Людмила Алексеева: Вы работаете с проблемами в области информации. На что больше всего жалуются люди?
Елена Меркулова: Вот сегодня уже люди начинают прекрасно осознавать, что они хотят получать информацию достоверную. И особенно, конечно, это касается той части жалоб, когда человек пытается о себе что-то узнать, то есть он хочет узнать: а когда же меня отселят из дома, который уже сегодня не пригоден для проживания. Или он хочет узнать: а положена ли мне эта социальная услуга или не положена. И вот все, что переходит уже в плоскость личностного, личной информации, которая затрагивает меня, моих соседей, моих друзей, это уже та часть, которая, ну, она приобретает жизненную важность. Потому что порой Потому что порой даже, скажем, несвоевременное предоставление информации, в том числе со стороны органов власти, отдельных исполнителей каких-то, оно может привести к потерям, которые уже для человека будут невосполнимы.
Людмила Алексеева: Но вам удается все-таки выжать нужная им информацию?
Елена Меркулова: В большей степени удается. Потому что ведь люди пишут в основном о том, что "а мы хотим конкретный результат получить". Но, к сожалению, получение конкретного результата, оно очень часто как раз зависит от того, что нет информации, а когда, а что, а как. Практически нет жалоб на нарушение права на распространение и доступ к информации, то есть люди не указывают, что "нарушено мое право". Для них информация – это конкретный результат. Но осознание того, что мне ответили не по существу или "отписка" – это слово, которое очень часто упоминается людьми, то есть это изменение постепенно происходит, люди уже начинают понимать, что они задают вопрос – и они хотя получить на него конкретный ответ.
Людмила Алексеева: А кого больше среди жалобщиков – молодых или старых?

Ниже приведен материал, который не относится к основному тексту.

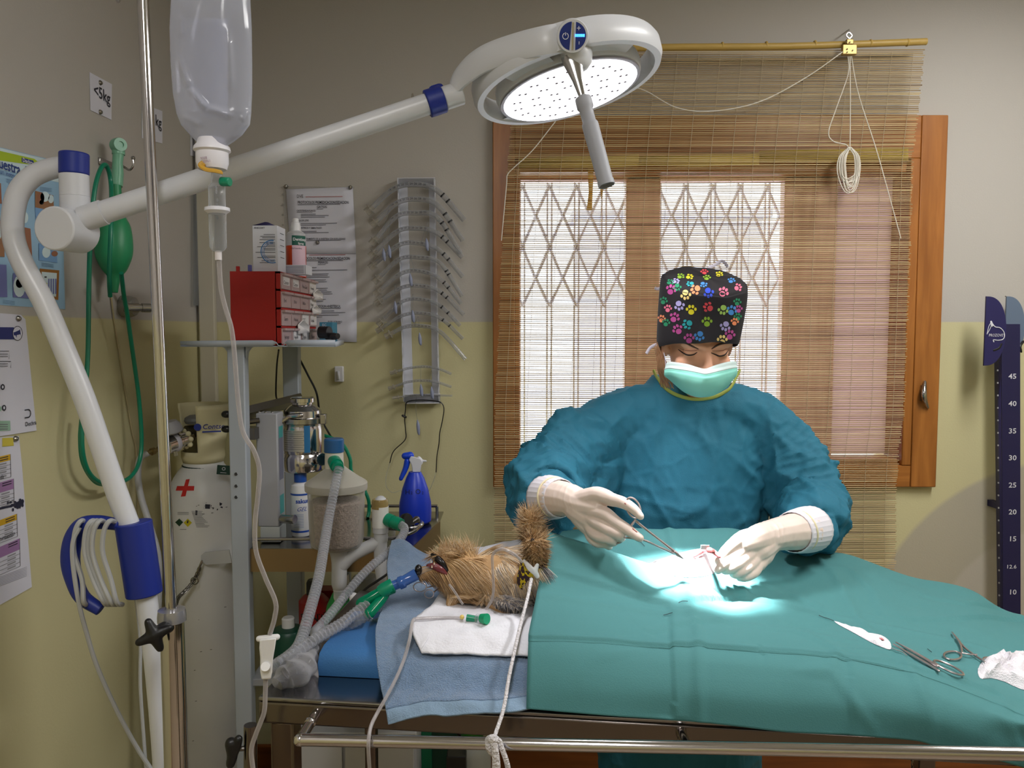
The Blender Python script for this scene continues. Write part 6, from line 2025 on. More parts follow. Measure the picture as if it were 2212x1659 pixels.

Елена Меркулова: Наверное, пополам. Если раньше, действительно, было больше людей старших групп, то на сегодняшний день же сама молодежь начинает обращаться и говорить о том, что не устраивает. Потому что раньше, например, нередко, и мне в том числе, попадались какие-то обращения, где бабушка пишет за своего сына, например, потому что сын либо стесняется, либо нет времени, либо не хочет, либо не считает это, скажем, каким-то эффективным способом. А когда люди видят, что какой-то результат они все равно получают, что что-то можно потихонечку, по кирпичику собирать, что-то потихоньку, по кирпичику менять, они уже начинают обращаться сами.
Людмила Алексеева: Какого рода обращения поступают от молодых людей?
Елена Меркулова: Жалобы, которые касаются социально-экономических каких-то вопросов, - это жилье, здоровье, такие вещи, которые, скажем, не определяются возрастом. Но то, что люди осознают, с чем сталкиваются, оно, в общем-то, есть.
Людмила Алексеева: Очень важная у Елены работа, важная для людей и для нее самой. Человек, работа которого состоит в помощи людям, чувствует важность, высокий смысл своей работы, своей жизни. Это счастливый человек.
Марьяна Торочешникова: Это была специальная рубрика Людмилы Алексеевой. В эфире Радио Свобода прозвучала передача "Человек имеет право".